17 septembre 2015

Temps de lecture : 2 min

Brand journalism, cet oxymore qui ne devrait pas exister

Un article invraisemblable qui vante les mérites des journalistes qui pourront produire « the relevant and insightful copy that audiences demand ». Transformer le journaliste en VRP.

Un article invraisemblable qui vante les mérites des journalistes qui pourront produire « the relevant and insightful copy that audiences demand ». Transformer le journaliste en VRP.

Un court article sur le site cmo.com intitulé « Marketers and journalists joining forces to create killer content » fait se dresser les cheveux sur la tête. Son auteur considère que le brand journalism « gagne en popularité et en crédibilité ». Et de vanter ses avantages, la qualité des journalistes en matière de rédaction qui leur permettra de mieux transmettre des messages « sous-jacents » («underlying») de la marque via le storytelling.

Journaux et entreprises créent des équipes internes de brand journalists. Dans la presse, ils sont des « éditeurs commerciaux » au service de leurs annonceurs en recrutant des journalistes connus, sans compter la prolifération d’agences de brand content. Un défi selon l’auteur. Pour résumer, ces équipes doivent apprendre à « comprendre une marque, raconter de « great stories », à démontrer un réel ROI en engageant les lecteurs ».

Brand journalism, une vraie opportunité

Cerise sur le gâteau, le brand journaliste ne doit pas seulement créer du contenu mais être « commercially accountable ». Une « formidable combination ». Selon une étude réalisée par ses soins, 64% des patrons du marketing envisagent de poursuivre leurs efforts en termes de brand content. Ce n’est pas tout, ce nouveau métier est une vraie « opportunité ». Mieux encore, 51% des brand journalists interviewés, lors de cette enquête, considèrent qu’il leur apporte plus de satisfactions que le journalisme traditionnel.

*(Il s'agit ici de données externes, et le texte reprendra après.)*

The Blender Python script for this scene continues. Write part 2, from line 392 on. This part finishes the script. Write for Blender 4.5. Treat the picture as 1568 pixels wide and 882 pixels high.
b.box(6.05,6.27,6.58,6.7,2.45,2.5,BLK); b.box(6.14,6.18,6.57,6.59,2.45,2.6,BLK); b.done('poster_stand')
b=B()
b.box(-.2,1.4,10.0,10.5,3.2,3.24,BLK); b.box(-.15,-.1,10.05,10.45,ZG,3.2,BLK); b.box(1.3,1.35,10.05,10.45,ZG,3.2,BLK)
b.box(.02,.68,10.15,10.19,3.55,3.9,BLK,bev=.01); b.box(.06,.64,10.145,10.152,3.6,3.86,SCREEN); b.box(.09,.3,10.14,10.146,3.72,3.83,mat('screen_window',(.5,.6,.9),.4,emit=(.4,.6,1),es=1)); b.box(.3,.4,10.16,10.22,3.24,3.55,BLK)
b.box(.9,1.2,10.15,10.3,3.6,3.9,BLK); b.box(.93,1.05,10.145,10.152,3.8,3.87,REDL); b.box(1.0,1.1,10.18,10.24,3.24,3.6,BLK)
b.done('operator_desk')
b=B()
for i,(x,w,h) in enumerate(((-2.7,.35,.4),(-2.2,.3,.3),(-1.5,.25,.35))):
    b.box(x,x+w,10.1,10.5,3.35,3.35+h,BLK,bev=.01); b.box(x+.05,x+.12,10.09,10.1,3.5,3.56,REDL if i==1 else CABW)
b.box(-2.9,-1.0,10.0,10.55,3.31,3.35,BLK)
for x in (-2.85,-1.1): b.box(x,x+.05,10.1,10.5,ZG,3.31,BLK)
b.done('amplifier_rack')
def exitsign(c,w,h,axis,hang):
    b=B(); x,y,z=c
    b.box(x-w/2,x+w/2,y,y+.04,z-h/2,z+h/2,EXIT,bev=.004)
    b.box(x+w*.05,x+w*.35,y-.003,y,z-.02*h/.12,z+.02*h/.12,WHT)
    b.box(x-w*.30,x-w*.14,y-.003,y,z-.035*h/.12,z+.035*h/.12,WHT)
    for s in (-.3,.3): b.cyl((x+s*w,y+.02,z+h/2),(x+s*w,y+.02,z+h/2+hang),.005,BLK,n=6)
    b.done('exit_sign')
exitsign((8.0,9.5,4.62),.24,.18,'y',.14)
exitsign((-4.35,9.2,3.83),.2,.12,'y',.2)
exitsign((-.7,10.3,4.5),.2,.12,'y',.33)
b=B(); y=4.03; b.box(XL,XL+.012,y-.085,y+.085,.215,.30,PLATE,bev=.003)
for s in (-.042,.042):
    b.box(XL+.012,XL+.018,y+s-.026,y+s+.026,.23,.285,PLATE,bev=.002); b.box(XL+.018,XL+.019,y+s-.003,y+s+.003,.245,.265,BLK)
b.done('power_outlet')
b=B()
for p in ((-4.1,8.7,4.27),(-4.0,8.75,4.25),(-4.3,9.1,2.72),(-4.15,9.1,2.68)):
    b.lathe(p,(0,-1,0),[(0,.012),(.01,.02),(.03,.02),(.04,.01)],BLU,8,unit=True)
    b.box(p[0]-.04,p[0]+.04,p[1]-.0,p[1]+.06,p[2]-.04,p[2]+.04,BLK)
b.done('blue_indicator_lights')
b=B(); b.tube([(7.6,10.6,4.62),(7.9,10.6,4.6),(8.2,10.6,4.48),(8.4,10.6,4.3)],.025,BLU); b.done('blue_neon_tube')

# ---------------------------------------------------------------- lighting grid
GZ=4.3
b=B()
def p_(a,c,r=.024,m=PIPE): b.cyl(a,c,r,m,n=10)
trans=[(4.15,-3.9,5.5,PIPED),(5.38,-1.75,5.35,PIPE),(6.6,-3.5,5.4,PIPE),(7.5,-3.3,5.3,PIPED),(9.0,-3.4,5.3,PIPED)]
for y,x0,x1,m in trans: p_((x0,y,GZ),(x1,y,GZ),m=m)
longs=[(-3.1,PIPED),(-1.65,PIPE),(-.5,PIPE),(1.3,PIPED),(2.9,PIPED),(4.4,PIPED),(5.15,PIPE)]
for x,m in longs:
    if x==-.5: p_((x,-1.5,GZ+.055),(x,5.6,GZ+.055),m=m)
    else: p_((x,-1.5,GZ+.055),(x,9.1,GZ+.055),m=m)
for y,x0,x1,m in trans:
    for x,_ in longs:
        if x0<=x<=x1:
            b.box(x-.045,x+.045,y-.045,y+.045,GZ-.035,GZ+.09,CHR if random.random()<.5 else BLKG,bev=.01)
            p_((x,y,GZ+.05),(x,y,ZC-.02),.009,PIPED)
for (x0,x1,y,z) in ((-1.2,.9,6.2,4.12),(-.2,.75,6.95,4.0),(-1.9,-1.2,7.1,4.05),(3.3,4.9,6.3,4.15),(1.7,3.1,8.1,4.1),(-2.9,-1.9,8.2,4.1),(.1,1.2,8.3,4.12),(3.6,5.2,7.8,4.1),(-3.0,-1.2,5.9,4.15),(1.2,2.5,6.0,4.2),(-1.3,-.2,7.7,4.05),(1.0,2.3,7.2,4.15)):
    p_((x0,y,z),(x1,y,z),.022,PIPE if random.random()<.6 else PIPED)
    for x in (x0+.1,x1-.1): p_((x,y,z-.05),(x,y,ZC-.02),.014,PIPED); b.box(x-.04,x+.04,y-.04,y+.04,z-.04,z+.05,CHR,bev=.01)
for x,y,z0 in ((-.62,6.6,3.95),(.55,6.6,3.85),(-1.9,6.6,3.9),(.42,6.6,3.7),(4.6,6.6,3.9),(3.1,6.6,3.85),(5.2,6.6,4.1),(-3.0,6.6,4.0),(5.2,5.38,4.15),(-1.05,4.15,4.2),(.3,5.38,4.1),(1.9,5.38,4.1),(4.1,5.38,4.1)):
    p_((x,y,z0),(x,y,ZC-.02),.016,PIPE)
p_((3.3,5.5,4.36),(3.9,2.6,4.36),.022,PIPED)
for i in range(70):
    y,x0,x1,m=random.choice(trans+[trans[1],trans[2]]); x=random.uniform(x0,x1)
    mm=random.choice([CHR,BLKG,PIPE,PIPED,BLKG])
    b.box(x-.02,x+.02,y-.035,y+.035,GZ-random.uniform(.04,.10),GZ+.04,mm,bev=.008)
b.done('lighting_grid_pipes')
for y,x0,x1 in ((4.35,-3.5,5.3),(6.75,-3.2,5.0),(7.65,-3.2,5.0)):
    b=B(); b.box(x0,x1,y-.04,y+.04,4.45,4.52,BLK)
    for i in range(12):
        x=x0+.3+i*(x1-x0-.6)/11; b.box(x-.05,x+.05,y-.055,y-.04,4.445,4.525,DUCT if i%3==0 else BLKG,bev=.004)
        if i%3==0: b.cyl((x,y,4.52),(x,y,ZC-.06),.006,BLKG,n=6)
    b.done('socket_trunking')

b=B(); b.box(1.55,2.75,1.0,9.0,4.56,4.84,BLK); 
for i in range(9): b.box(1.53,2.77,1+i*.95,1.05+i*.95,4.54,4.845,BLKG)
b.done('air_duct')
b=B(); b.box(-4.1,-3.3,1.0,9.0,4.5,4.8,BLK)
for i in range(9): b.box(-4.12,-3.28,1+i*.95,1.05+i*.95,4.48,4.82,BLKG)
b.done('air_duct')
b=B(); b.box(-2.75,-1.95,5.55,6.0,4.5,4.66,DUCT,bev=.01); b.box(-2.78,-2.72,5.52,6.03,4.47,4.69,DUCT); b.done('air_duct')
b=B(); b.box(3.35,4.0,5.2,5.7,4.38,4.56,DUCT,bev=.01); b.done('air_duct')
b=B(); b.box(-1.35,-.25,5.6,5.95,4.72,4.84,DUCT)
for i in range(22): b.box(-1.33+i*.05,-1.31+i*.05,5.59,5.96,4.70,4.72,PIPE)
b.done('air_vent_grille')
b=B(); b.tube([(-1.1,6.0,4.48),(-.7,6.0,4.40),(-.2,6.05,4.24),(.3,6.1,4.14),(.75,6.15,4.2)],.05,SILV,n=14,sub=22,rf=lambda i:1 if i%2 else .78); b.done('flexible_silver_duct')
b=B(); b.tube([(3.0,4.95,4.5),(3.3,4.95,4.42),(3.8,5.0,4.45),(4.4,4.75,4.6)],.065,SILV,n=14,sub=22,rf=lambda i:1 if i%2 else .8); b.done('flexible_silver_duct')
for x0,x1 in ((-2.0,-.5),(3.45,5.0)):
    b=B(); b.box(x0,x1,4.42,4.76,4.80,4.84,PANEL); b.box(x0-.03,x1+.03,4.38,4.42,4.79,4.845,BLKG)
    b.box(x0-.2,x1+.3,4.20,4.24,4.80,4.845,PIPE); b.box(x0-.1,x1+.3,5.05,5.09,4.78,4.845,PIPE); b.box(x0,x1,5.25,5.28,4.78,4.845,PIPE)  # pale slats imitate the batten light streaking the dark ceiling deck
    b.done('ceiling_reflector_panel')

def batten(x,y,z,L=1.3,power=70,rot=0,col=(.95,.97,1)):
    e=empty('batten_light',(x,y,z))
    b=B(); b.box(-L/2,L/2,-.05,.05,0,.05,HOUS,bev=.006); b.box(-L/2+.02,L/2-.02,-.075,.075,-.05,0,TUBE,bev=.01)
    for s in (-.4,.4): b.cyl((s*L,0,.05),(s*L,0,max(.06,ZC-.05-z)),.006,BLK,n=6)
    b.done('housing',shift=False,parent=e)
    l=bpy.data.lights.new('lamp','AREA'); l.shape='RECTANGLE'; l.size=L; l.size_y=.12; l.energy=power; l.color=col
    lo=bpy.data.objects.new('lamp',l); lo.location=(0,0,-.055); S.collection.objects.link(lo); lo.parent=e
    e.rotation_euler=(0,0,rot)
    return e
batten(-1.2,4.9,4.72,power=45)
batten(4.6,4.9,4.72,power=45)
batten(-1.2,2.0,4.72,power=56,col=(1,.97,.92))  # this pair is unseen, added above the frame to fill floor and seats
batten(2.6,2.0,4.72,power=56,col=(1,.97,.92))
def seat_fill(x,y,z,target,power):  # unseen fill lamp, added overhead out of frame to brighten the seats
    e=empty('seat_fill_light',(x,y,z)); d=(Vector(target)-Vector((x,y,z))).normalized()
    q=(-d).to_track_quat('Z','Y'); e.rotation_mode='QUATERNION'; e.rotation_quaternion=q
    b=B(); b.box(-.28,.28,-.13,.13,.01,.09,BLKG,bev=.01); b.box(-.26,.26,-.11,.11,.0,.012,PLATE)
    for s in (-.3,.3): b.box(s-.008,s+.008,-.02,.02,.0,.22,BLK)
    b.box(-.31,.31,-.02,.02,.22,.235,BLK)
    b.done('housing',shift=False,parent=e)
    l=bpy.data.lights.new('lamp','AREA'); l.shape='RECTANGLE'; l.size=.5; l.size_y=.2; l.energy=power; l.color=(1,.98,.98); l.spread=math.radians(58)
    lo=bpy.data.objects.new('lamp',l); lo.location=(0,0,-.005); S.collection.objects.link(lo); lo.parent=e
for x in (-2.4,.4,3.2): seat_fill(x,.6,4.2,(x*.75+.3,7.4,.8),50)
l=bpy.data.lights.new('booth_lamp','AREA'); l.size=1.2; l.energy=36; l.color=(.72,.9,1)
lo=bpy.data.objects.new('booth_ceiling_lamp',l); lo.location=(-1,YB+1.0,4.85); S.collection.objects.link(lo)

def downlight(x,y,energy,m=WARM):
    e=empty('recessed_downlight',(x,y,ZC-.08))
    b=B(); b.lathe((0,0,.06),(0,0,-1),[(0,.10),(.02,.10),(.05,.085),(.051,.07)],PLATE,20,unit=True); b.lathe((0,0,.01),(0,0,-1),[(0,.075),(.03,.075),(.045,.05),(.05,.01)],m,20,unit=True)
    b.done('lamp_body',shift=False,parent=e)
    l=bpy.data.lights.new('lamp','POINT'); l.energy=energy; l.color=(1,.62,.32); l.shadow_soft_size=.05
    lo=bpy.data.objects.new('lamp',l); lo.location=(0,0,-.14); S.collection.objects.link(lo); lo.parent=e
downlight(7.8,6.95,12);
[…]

Inutile de vous dire que l’auteur de ce publi-reportage -pardon de cette tribune- est patron de la société NewsCred, spécialisée en brand content.

En ces périodes d’honnêteté, de nécessaire transparence et de RSE, on ne peut qu’être abasourdi par ce texte. Bien sûr, en toute logique, il y parle de business et de ROI à plusieurs reprises. En cherchant une illustration, on trouve des dizaines de sites vantant leur métier. Qu’en pensent les « vrais » journalistes ? Mettre leur plume au service des marques, en y perdant leur âme. Souvent, ils n’ont pas le choix, et quand on voit la pression qu’ils subissent dans la presse classique où il est interdit de critiquer, leur position n’est pas plus enviable. Mais quand même!

Bref, son texte n’est pas une great story. Mais, quand les journaux licencient à tour de bras, le native advertising devrait générer des emplois. Nécessité économique oblige. Même la presse de gauche s’y met. Deux « partenariats » -belle sémantique de Libé– pour Nestlé : pour Vittel et l’huile de palme. Une même journaliste, auteure de ces deux textes -embedded dans une équipe dédiée?- vraiment gentille et objective, sans même évoquer les problèmes que rencontre Nestlé en Amérique du Nord à propos de la gestion des sources d’eau potable et des problèmes gigantesques de l’exploitation des palmiers à huile qui, après avoir bousillé la forêt, dévore les terres arables. « Formidable combination ».